* _Aim_
Search the data below for "scene"; list each line that holds it.

* _Recorded data_
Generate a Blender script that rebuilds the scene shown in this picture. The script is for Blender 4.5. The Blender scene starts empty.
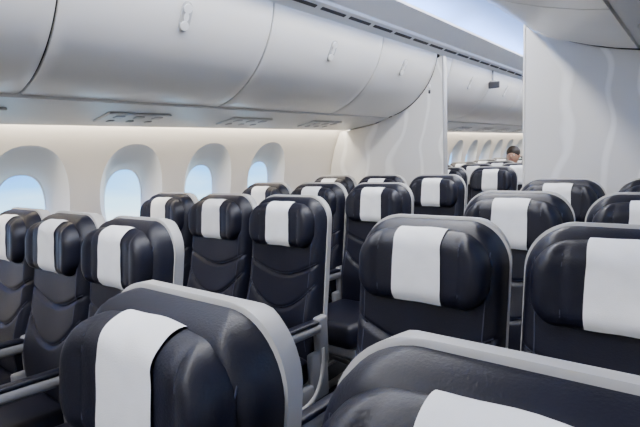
import bpy, bmesh, math
import numpy as np
from mathutils import Matrix, Vector
pi=math.pi
scene=bpy.context.scene
# ---------------------------------------------------------------- materials
def mat(name,col,rough=.5,metal=0,coat=0,spec=.5,bump=0,bscale=200,emis=None,es=0,var=0,vscale=3,sheen=0):
    m=bpy.data.materials.new(name);m.use_nodes=True
    nt=m.node_tree;b=nt.nodes['Principled BSDF']
    b.inputs['Base Color'].default_value=(*col,1);b.inputs['Roughness'].default_value=rough
    b.inputs['Metallic'].default_value=metal;b.inputs['Coat Weight'].default_value=coat
    b.inputs['Specular IOR Level'].default_value=spec
    b.inputs['Sheen Weight'].default_value=sheen
    tc=nt.nodes.new('ShaderNodeTexCoord')
    if bump:
        n=nt.nodes.new('ShaderNodeTexNoise');n.inputs['Scale'].default_value=bscale;n.inputs['Detail'].default_value=4
        nt.links.new(tc.outputs['Object'],n.inputs['Vector'])
        bp=nt.nodes.new('ShaderNodeBump');bp.inputs['Strength'].default_value=bump;bp.inputs['Distance'].default_value=.002
        nt.links.new(n.outputs['Fac'],bp.inputs['Height']);nt.links.new(bp.outputs['Normal'],b.inputs['Normal'])
    if var:
        n=nt.nodes.new('ShaderNodeTexNoise');n.inputs['Scale'].default_value=vscale
        nt.links.new(tc.outputs['Object'],n.inputs['Vector'])
        r=nt.nodes.new('ShaderNodeValToRGB')
        r.color_ramp.elements[0].position=.3;r.color_ramp.elements[1].position=.7
        r.color_ramp.elements[0].color=(*[c*(1-var) for c in col],1)
        r.color_ramp.elements[1].color=(*[min(1,c*(1+var)) for c in col],1)
        nt.links.new(n.outputs['Fac'],r.inputs['Fac']);nt.links.new(r.outputs['Color'],b.inputs['Base Color'])
    if emis:
        b.inputs['Emission Color'].default_value=(*emis,1);b.inputs['Emission Strength'].default_value=es
    return m
M_wall=mat('sidewall_plastic',(.86,.82,.76),.45,var=.02)
M_rev=mat('window_reveal_plastic',(.87,.85,.81),.4,var=.02)
M_bin=mat('bin_plastic',(.73,.72,.70),.32,var=.02,coat=.15)
M_psu=mat('service_panel_plastic',(.54,.54,.54),.4,var=.03)
M_psud=mat('service_unit_grey',(.36,.36,.37),.4)
M_gap=mat('shadow_gap_dark',(.03,.03,.035),.7)
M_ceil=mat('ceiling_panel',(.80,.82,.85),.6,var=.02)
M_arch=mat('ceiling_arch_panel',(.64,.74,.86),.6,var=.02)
M_slot=mat('air_slot_dark',(.04,.04,.05),.6)
M_floor=mat('cabin_carpet',(.012,.014,.022),.95,bump=.6,bscale=400,var=.25,vscale=60)
M_lea=mat('navy_leather',(.0050,.0058,.0155),.44,bump=.3,bscale=260,coat=.0,spec=.40,var=.12,vscale=8)
M_seam=mat('leather_stitching',(.05,.055,.09),.6)
M_shell=mat('seat_shell_grey',(.46,.455,.445),.42)
M_cloth=mat('headrest_cloth',(.90,.91,.92),.9,bump=.3,bscale=500,sheen=.2,var=.03,vscale=20)
M_arm=mat('armrest_grey',(.24,.24,.25),.4)
M_metal=mat('seat_frame_metal',(.25,.25,.26),.4,metal=.8)
M_latch=mat('latch_metal',(.88,.88,.88),.3,metal=.1)
M_latchp=mat('latch_plate',(.45,.45,.45),.35)
M_skin=mat('skin',(.45,.26,.18),.5)
M_hair=mat('dark_hair',(.02,.012,.008),.6)
M_shirt=mat('rust_shirt',(.35,.11,.03),.8)
M_trous=mat('dark_trousers',(.03,.03,.04),.8)
# partition with faint leaf-line pattern
M_part=mat('partition_laminate',(.74,.735,.72),.4)
nt=M_part.node_tree;b=nt.nodes['Principled BSDF'];tc=nt.nodes.new('ShaderNodeTexCoord')
wv=nt.nodes.new('ShaderNodeTexWave');wv.inputs['Scale'].default_value=1.3;wv.inputs['Distortion'].default_value=11;wv.inputs['Detail'].default_value=1.5
nt.links.new(tc.outputs['Object'],wv.inputs['Vector'])
rp=nt.nodes.new('ShaderNodeValToRGB');e=rp.color_ramp.elements
e[0].position=.90;e[0].color=(.71,.705,.69,1);e[1].position=.99;e[1].color=(.88,.88,.87,1)
nt.links.new(wv.outputs['Fac'],rp.inputs['Fac']);nt.links.new(rp.outputs['Color'],b.inputs['Base Color'])
# window pane
M_pane=bpy.data.materials.new('window_pane');M_pane.use_nodes=True;nt=M_pane.node_tree;nt.nodes.clear()
o=nt.nodes.new('ShaderNodeOutputMaterial');tr=nt.nodes.new('ShaderNodeBsdfTransparent');tr.inputs[0].default_value=(.72,.88,.98,1)
gl=nt.nodes.new('ShaderNodeBsdfGlossy');gl.inputs['Roughness'].default_value=.05
mx=nt.nodes.new('ShaderNodeMixShader');mx.inputs[0].default_value=.03
nt.links.new(tr.outputs[0],mx.inputs[1]);nt.links.new(gl.outputs[0],mx.inputs[2]);nt.links.new(mx.outputs[0],o.inputs[0])
# ---------------------------------------------------------------- world
w=bpy.data.worlds.new('sky');scene.world=w;w.use_nodes=True;nt=w.node_tree
bg=nt.nodes['Background'];tc=nt.nodes.new('ShaderNodeTexCoord');sp=nt.nodes.new('ShaderNodeSeparateXYZ')
nt.links.new(tc.outputs['Generated'],sp.inputs[0])
nz=nt.nodes.new('ShaderNodeTexNoise');nz.inputs['Scale'].default_value=5;nz.inputs['Detail'].default_value=5
mp=nt.nodes.new('ShaderNodeMapping');mp.inputs['Scale'].default_value=(1,1,4)
nt.links.new(tc.outputs['Generated'],mp.inputs[0]);nt.links.new(mp.outputs[0],nz.inputs['Vector'])
ma=nt.nodes.new('ShaderNodeMath');ma.operation='MULTIPLY_ADD';ma.inputs[1].default_value=.10
nt.links.new(nz.outputs['Fac'],ma.inputs[0]);nt.links.new(sp.outputs['Z'],ma.inputs[2])
mr=nt.nodes.new('ShaderNodeMapRange');mr.inputs['From Min'].default_value=-.20;mr.inputs['From Max'].default_value=.20
nt.links.new(ma.outputs[0],mr.inputs['Value'])
cr=nt.nodes.new('ShaderNodeValToRGB');e=cr.color_ramp.elements
e[0].position=0;e[0].color=(.55,.80,1,1);e[1].position=1;e[1].color=(.02,.14,.75,1)
for p_,c_ in ((.34,(1.0,1.0,1.0,1)),(.45,(.60,.86,1.0,1)),(.56,(.18,.52,1.0,1)),(.72,(.06,.30,.95,1))):
    x=e.new(p_);x.color=c_
nt.links.new(mr.outputs['Result'],cr.inputs['Fac']);nt.links.new(cr.outputs['Color'],bg.inputs['Color'])
bg.inputs['Strength'].default_value=3.6
# ---------------------------------------------------------------- mesh builder
class MB:
    def __init__(s): s.v=[];s.f=[];s.m=[];s.mats=[]
    def mi(s,m):
        if m not in s.mats: s.mats.append(m)
        return s.mats.index(m)
    def add(s,vs,fs,m):
        o=len(s.v);s.v+= [tuple(v) for v in vs];k=s.mi(m)
        for f in fs: s.f.append(tuple(i+o for i in f));s.m.append(k)
    def grid(s,P,m,flip=False):
        nv=len(P);nu=len(P[0]);vs=[p for r in P for p in r];fs=[]
        for j in range(nv-1):
            for i in range(nu-1):
                q=(j*nu+i,j*nu+i+1,(j+1)*nu+i+1,(j+1)*nu+i)
                fs.append(q[::-1] if flip else q)
        s.add(vs,fs,m)
    def rbox(s,c,size,r,m,rot=None,seg=3):
        bm=bmesh.new();bmesh.ops.create_cube(bm,size=1)
        for v in bm.verts: v.co=Vector((v.co.x*size[0],v.co.y*size[1],v.co.z*size[2]))
        if r>0: bmesh.ops.bevel(bm,geom=list(bm.edges),offset=r,segments=seg,profile=.5,affect='EDGES')
        R=rot or Matrix.Identity(3)
        vs=[R@v.co+Vector(c) for v in bm.verts];bm.verts.index_update()
        fs=[[v.index for v in f.verts] for f in bm.faces];bm.free();s.add(vs,fs,m)
    def tube(s,pts,rx,ry,m,n=10,up=Vector((1,0,0))):
        rings=[];pts=[Vector(p) for p in pts]
        for i,p in enumerate(pts):
            t=(pts[min(i+1,len(pts)-1)]-pts[max(i-1,0)]).normalized()
            a=up-t*up.dot(t)
            if a.length<1e-4: a=Vector((0,0,1))-t*t.z
            a.normalize();b=t.cross(a)
            rings.append([p+a*(rx*math.cos(2*pi*k/n))+b*(ry*math.sin(2*pi*k/n)) for k in range(n)])
        vs=[v for r in rings for v in r];fs=[]
        for j in range(len(rings)-1):
            for k in range(n): fs.append((j*n+k,j*n+(k+1)%n,(j+1)*n+(k+1)%n,(j+1)*n+k))
        fs.append(tuple(range(n))[::-1]);fs.append(tuple((len(rings)-1)*n+k for k in range(n)))
        s.add(vs,fs,m)
    def ball(s,c,r,m,n=16):
        P=[]
        for j in range(n+1):
            ph=-pi/2+pi*j/n
            P.append([(c[0]+r[0]*math.cos(ph)*math.cos(2*pi*i/n),c[1]+r[1]*math.cos(ph)*math.sin(2*pi*i/n),c[2]+r[2]*math.sin(ph)) for i in range(n+1)])
        s.grid(P,m)
    def prism(s,poly,y0,y1,m):   # poly in (x,z), extruded in y
        n=len(poly);vs=[(x,y0,z) for x,z in poly]+[(x,y1,z) for x,z in poly]
        fs=[tuple(range(n)),tuple(range(2*n-1,n-1,-1))]+[(i,i+n,(i+1)%n+n,(i+1)%n) for i in range(n)]
        s.add(vs,fs,m)
    def mesh(s,name,angle=40):
        me=bpy.data.meshes.new(name);me.from_pydata(s.v,[],s.f)
        for m in s.mats: me.materials.append(m)
        for p,k in zip(me.polygons,s.m): p.material_index=k;p.use_smooth=True
        bm=bmesh.new();bm.from_mesh(me);bmesh.ops.remove_doubles(bm,verts=bm.verts,dist=1e-5)
        for e in bm.edges:
            if len(e.link_faces)==2 and e.calc_face_angle(0)>math.radians(angle): e.smooth=False
        bm.to_mesh(me);bm.free();me.update();return me
    def obj(s,name,loc=(0,0,0),angle=40):
        ob=bpy.data.objects.new(name,s.mesh(name,angle));scene.collection.objects.link(ob);ob.location=loc;return ob
Y0,Y1=-1.9,12.2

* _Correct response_
Generate a Blender script that rebuilds the scene shown in this picture. The script is for Blender 4.5. The Blender scene starts empty.
scene=bpy.context.scene
w=bpy.data.worlds.new('sky');scene.world=w;w.use_nodes=True;nt=w.node_tree
        ob=bpy.data.objects.new(name,s.mesh(name,angle));scene.collection.objects.link(ob);ob.location=loc;return ob